John Thompson, a former student of Karl Barth, carefully answers the often asked question, Was Forsyth a Barthian Before Barth? with a qualified “yes.” Both Forsyth and Barth have a high view of the scriptures but refuse a strict identification of the words of Scripture with the Word of God. Both understand Scripture to have an event character, and both center revelation in Christ whose life and work are consummated on the cross as an atonement. Both believed that God acts in grace and judgment within the historical process, and both were partisans in their respective world wars and saw them as God's judgment on nations and national sin. For example, Forsyth said during the First World War that the war was God preaching judgment, “And now God enters the pulpit, . . . and his sermons are long and taxing, and they spoil the dinner.”

Thompson concludes that the similarities are no accident but arise from a method that is scripture soaked, christologically focused, and respectful of the whole of tradition. Both theologians were “thoroughly engrossed in penetrating biblical exegesis which formed the basis and gave the content of their dogmatic works.”

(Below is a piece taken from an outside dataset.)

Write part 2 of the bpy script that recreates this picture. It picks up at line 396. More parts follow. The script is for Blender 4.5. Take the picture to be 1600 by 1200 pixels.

The volume includes a comprehensive bibliography of works by and about Forsyth compiled by Leslie McCurdy, building on the magisterial research of Robert Benedetto in his 1981 work. One couldn't hope for a more useful volume about Forsyth. May it be widely used and lead many to Forsyth's own writings and to a deeper engagement with the Holy God to whom they always point.

(This review by Richard L. Floyd appeared originally in the Bulletin of St. Mary's College, University of St. Andrews, No. 38, Spring 1996)

1 comment:

  1. thanks; good review. I knew of the book, but had forgotten about it for a while; I will take it up and read it. cheers. Trevor.